In 1936, John Maynard Keynes published The General Theory of Employment, Interest and Money which basically said that during recessions, governments can return the economy to full employment by borrowing and printing money then spending it. Keynes claimed the government could fix the economy by burying money in mines, filling them up, then allowing people to dig it up. When asked what happens in the long run when the debt can no longer be sustained, he famously replied, "In the long run we are all dead." Most economists at the time considered Keynes a kook, but the political class hailed him as a genius because his book provided pseudo-intellectual cover for their favorite activity, borrowing and printing money, looting the people, amassing debt, then spending it to expand their power.

Keynesianism didn't take off right away because Hoover and Roosevelt had been following Keynes's prescription since the crash of 1929, borrowing, printing, then spending money on public works projects, and that approach created the second then the third dip of what became the Great Depression. Keynesianism was tried again in the 1970s and resulted in 20 percent interest rates and 10 percent unemployment. It's been tried in Japan since the 1990s, called the lost decade in Japan, and Japan's economy still hasn't recovered. Keynesianism has failed every time it's been tried since the dawn of civilization, and it's doomed to fail this time because it flies in the face of the laws of economics. Because government spending diverts resources from solving the problems of the people to empowering and enriching politicians and their cronies, it invariably harms our economy and makes us poorer. But by controlling funding for academia, politicians made Keynesianism the dominant economic theory in academia, virtually every introductory economics textbook teaches it, and subsequently the world.

Keynesianism is the theory behind all the Bush-Obama stimulus boondoggles and bailouts. Fortunately Obama hasn't seized control of the internet yet, so we can learn alternative economic theories. The real experts from the Austrian school of economics at mises.org who predicted the current economic crisis, the dot.com bust, stagflation and the Great Depression are predicting we're racing toward a bigger crash than the crash of 2008, and some predict it will happen this year, possibly this summer. Ludwig von Mises developed the theory that artificially increasing the money supply drives the boom-bust cycle. With the exception of wars and natural disasters, all of America's economic downturns since 1913 were caused by the inflationary monetary policy of the Federal Reserve. Now Bernanke and central banks around the world are creating the biggest bubble ever, a sovereign debt bubble, enabling governments to spend like never before by printing money and buying government debt.
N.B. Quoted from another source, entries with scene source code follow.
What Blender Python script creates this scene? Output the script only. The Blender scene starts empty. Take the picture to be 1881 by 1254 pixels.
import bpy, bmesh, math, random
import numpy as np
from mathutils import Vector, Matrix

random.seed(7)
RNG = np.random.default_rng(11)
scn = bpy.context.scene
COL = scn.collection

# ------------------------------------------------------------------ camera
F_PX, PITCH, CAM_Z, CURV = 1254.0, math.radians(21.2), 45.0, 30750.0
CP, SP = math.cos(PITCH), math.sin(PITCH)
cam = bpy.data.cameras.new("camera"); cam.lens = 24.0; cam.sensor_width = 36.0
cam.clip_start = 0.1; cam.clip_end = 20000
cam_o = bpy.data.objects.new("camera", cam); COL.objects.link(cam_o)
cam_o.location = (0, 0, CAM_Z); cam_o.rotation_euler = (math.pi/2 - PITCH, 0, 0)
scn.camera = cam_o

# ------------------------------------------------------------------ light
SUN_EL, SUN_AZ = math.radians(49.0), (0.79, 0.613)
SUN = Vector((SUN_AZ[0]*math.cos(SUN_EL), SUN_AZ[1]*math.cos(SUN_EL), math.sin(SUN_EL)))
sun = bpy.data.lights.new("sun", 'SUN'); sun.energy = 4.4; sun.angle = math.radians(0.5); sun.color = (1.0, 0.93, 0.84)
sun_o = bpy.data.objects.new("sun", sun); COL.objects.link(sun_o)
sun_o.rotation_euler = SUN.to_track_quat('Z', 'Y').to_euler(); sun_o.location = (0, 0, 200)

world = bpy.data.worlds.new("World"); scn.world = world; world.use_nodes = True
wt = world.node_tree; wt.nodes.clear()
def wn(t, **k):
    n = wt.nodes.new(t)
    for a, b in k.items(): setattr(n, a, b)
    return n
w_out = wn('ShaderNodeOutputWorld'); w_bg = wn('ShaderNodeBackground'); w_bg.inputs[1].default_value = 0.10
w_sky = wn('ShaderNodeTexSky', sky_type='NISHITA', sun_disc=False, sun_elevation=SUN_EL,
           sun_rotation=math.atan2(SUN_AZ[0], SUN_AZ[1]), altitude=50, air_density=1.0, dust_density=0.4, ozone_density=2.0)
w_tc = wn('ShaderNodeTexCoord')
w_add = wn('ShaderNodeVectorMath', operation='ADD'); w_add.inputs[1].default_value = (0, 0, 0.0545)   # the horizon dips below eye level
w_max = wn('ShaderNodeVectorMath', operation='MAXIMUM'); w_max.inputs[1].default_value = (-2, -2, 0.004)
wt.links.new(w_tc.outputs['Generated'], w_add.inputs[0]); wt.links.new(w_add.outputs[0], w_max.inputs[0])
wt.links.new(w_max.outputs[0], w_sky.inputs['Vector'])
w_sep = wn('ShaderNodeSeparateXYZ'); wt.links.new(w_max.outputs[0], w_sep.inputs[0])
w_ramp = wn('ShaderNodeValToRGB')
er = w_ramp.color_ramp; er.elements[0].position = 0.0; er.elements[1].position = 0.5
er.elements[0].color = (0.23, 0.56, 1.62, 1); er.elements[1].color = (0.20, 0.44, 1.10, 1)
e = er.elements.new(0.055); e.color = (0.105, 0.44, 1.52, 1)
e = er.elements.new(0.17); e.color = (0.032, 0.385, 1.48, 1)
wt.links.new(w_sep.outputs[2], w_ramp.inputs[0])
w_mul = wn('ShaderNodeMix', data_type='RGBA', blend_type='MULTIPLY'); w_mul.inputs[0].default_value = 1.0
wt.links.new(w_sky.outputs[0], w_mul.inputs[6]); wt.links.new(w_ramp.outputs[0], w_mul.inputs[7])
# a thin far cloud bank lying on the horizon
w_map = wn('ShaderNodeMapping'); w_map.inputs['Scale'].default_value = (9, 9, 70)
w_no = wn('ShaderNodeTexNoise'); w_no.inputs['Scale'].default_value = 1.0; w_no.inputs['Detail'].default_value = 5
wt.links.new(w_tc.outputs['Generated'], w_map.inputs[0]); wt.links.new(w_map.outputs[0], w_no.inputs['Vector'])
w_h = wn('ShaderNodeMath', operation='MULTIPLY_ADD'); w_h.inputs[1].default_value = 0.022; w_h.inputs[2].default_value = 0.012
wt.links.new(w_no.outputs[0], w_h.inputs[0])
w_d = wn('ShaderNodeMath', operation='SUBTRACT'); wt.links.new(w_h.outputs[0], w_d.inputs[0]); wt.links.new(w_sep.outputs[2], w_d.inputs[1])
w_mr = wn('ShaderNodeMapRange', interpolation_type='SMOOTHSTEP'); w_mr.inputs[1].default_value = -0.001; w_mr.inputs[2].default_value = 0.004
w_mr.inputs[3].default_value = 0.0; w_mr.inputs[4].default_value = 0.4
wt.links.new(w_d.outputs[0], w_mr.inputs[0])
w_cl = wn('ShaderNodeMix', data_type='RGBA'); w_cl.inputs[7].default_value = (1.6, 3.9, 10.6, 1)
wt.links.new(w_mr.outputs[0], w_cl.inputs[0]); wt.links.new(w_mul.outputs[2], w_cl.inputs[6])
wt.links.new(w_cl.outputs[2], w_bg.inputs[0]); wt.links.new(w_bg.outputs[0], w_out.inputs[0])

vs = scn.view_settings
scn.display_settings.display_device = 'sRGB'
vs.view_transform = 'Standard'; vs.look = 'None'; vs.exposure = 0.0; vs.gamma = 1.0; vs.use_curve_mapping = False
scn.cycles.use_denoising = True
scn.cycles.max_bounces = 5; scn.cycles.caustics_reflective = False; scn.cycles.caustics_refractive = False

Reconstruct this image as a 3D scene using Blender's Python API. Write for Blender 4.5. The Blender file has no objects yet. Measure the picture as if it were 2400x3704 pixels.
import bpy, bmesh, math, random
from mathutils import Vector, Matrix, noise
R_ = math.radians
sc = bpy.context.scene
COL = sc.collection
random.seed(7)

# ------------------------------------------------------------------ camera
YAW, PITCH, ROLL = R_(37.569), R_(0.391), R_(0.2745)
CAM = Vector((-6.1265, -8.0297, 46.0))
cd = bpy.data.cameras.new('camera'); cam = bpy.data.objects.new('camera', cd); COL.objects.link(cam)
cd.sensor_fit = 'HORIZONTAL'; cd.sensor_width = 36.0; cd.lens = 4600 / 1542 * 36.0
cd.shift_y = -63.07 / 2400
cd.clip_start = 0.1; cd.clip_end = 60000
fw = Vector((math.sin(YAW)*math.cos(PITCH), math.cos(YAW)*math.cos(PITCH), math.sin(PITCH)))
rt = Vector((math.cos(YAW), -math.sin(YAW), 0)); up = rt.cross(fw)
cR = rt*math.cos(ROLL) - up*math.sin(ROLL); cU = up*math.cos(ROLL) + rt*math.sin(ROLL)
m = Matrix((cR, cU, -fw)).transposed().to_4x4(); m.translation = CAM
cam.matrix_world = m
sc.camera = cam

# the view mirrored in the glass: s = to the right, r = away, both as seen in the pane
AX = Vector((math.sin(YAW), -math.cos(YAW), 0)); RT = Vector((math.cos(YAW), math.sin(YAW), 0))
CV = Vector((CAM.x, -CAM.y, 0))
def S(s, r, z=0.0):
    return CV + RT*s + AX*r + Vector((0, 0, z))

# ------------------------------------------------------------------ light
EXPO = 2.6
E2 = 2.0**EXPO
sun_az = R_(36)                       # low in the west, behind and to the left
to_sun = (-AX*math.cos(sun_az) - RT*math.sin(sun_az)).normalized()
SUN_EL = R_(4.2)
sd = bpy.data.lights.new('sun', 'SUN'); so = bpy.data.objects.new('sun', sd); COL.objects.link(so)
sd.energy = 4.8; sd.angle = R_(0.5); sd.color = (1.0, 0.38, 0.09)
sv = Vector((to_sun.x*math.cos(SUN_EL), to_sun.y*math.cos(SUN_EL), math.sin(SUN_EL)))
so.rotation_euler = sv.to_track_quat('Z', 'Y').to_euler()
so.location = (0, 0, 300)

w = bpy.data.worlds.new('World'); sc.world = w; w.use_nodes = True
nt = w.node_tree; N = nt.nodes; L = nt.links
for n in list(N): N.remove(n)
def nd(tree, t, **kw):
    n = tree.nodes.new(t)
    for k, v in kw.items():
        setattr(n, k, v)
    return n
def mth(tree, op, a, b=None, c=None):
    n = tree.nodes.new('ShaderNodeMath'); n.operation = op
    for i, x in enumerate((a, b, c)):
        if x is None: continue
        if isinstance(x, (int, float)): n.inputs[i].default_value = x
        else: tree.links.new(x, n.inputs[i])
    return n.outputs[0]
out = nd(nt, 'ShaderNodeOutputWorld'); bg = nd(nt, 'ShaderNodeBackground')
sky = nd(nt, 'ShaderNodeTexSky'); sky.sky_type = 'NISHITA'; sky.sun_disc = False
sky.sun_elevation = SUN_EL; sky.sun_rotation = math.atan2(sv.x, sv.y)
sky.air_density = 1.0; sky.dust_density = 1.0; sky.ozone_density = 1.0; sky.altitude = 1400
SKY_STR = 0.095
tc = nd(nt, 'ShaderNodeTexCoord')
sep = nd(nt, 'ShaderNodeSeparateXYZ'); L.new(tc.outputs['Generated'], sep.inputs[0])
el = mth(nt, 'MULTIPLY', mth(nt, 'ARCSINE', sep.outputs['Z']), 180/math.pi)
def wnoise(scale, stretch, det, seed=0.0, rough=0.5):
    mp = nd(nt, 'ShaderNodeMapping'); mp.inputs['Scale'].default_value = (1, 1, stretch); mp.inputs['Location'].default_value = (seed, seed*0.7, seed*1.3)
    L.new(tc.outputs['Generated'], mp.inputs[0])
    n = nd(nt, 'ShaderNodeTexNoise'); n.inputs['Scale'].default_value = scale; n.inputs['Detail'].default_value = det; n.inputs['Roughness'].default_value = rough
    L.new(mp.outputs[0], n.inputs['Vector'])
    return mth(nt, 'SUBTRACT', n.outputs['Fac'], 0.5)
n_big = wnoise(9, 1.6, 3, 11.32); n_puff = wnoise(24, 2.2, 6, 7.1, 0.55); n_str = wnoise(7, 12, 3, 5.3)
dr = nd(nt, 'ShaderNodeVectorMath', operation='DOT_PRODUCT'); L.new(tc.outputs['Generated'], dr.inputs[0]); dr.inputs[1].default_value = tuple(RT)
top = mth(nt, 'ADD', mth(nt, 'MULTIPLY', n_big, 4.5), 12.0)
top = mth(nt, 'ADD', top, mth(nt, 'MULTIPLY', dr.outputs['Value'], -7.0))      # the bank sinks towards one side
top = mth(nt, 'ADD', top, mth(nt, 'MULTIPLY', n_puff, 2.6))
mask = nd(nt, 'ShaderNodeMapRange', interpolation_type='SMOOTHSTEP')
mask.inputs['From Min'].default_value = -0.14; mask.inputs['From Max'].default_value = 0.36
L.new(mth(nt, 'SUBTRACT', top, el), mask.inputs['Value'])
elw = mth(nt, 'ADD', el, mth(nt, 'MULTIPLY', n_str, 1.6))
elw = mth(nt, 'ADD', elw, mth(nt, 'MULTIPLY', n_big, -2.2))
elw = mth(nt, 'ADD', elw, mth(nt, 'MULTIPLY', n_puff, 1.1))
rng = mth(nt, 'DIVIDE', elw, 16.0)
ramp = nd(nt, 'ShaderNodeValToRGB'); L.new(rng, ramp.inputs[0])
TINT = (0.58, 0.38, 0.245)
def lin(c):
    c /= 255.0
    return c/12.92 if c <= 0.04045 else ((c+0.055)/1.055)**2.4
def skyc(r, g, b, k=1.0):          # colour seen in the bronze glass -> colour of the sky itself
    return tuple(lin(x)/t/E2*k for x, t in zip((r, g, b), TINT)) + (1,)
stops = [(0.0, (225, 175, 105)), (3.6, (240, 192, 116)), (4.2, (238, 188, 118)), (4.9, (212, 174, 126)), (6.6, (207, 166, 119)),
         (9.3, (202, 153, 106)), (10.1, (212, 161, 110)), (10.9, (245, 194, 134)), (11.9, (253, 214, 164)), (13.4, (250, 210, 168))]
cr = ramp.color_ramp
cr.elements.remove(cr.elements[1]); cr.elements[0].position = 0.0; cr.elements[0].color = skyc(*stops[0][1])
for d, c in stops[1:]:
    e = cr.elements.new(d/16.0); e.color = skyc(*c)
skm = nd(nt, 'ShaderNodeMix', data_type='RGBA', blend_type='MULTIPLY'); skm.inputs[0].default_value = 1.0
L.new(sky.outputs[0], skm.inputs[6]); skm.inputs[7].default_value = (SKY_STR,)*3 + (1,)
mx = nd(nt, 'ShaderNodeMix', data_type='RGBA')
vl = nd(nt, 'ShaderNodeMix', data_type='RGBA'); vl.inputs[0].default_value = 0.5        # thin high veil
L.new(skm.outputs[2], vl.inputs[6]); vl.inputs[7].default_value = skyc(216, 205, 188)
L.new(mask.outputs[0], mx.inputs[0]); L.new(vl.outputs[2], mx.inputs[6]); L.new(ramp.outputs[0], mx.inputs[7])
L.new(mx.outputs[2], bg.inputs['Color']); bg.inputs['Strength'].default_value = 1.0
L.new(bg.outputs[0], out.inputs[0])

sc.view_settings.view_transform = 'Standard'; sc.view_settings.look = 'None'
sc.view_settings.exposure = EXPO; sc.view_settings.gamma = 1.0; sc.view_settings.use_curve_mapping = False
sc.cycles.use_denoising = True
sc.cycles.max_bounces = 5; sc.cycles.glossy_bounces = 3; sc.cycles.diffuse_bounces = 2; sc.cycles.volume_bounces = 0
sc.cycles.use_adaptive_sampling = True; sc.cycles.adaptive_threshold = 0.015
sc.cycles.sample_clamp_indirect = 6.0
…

When the Greek sovereign debt problem became well known in April, their government asked for a $54 billion bailout. By the end of April, it was $145 billion. Sovereign debt chaos in Portugal, Spain, Italy and Ireland caused central planners to expand the bailout to $900 billion in May. Amassing more debt and printing funny-money can't solve a debt problem, and savvy investors know it. The Dow dropped over 1,000 points from 11,151 on May 3rd to just over 10,136 on May 28. Europe faces a bigger debt hurdle in July when Spain will have to raise money, but Spanish banks are failing. Additionally, US real estate hasn't hit bottom yet. Private investment is below pre-9/11 levels. Unemployment jumped to 9.9 percent in April. And China's real estate bubble is collapsing.

Economic freedom universally leads to increased prosperity, and increased government control of the economy invariably makes people poorer. There are no exceptions. Obama, Geithner and Bernanke, a student of the Great Depression, all know this, yet they're doing everything wrong. Every policy they pursue damages our economy further. They're repeating the mistakes of the Great Depression on an unprecedented scale, and they know it. We're following Greece, but nobody can bail us out. We're racing toward a bigger crash, and the only conclusion that makes sense is Obama and his allies are doing it to us on purpose.